Klaim Penipuan Visa H-1B oleh Ekonom AS Dave Brat
Ekonom asal Amerika Serikat, Dave Brat, melontarkan tuduhan serius terkait program visa H-1B. Ia menyebutkan bahwa distrik Chennai di India memperoleh jumlah visa H-1B lebih dari dua kali lipat batas nasional yang ditetapkan.
Brat mengungkapkan bahwa batas nasional untuk visa H-1B adalah 85.000, namun distrik Chennai menerima hingga 220.000 visa. Angka ini setara dengan 2,5 kali lipat batas yang diatur oleh kongres Amerika Serikat.
Dalam sebuah podcast, Brat menyampaikan bahwa sistem visa H-1B telah "dikuasai oleh penipuan berskala industri." Ia menilai distribusi visa tersebut melampaui batas hukum yang berlaku.
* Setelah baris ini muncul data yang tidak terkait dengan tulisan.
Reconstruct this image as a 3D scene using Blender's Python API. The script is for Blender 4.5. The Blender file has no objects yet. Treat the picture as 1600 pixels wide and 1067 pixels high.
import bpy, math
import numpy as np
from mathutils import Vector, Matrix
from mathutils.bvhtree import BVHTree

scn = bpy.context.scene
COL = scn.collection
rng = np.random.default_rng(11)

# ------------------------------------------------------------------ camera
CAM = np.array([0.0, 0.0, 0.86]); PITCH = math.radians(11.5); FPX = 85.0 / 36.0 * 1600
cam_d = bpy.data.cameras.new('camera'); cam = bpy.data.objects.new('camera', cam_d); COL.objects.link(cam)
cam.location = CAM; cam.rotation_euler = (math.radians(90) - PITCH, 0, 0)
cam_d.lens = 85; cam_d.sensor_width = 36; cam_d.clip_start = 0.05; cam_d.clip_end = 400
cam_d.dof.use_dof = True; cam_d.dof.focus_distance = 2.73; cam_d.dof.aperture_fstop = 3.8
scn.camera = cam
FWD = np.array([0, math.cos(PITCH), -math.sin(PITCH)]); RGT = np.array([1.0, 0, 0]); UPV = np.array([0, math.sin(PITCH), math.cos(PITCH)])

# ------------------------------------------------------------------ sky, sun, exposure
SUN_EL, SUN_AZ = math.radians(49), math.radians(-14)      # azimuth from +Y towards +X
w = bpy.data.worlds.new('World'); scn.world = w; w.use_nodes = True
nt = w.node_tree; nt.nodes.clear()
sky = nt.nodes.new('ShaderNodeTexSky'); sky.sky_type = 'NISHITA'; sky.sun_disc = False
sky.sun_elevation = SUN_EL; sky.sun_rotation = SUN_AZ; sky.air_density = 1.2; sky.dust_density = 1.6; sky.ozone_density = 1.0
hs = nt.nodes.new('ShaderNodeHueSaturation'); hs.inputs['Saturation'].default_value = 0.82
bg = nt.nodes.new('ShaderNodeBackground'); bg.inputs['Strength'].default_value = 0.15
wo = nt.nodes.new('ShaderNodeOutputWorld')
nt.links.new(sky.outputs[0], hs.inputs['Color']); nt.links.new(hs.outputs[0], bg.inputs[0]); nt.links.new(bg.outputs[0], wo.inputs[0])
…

Brat menyebut 71 persen visa H-1B berasal dari India, sementara China hanya memperoleh 12 persen. Hal ini menurutnya menjadi indikasi adanya praktik tidak wajar dalam pengajuan visa.
Konsulat AS di Chennai termasuk pusat pengolahan visa H-1B tersibuk di dunia. Konsulat ini melayani aplikasi dari empat wilayah utama di India yaitu Tamil Nadu, Karnataka, Kerala, dan Telangana.
Brat juga mengaitkan isu ini dengan agenda anti-imigrasi kelompok MAGA (Make America Great Again). Ia memperingatkan bahwa penipuan visa ini mengancam kesempatan kerja warga Amerika.
Brat mengatakan, "Ketika mendengar visa H-1B, pikirkan keluarga Anda. Visa curang ini mencuri masa depan mereka." Pernyataan ini menegaskan dampak negatif penipuan terhadap masyarakat.
Tidak lama setelah pernyataan Brat, diplomat India-Amerika Mahvash Siddiqui juga mengungkapkan penipuan besar-besaran dalam pengajuan visa H-1B di India.
Siddiqui menyebut pada tahun lalu sekitar 220.000 visa H-1B dan 140.000 visa H-4 untuk anggota keluarga dikeluarkan dari konsulat di Chennai. Sebagian besar visa disebutkan palsu, dengan dokumen dan wawancara yang direkayasa.
Ia menambahkan terdapat tempat di Hyderabad yang secara terbuka melatih pelamar visa dan menjual surat pekerjaan maupun ijazah palsu.
Pernyataan dari Brat dan Siddiqui sama-sama menyoroti potensi penyalahgunaan serius dalam sistem visa H-1B. Kasus ini memicu perhatian terkait regulasi dan pengawasan program visa tenaga kerja asing di Amerika Serikat.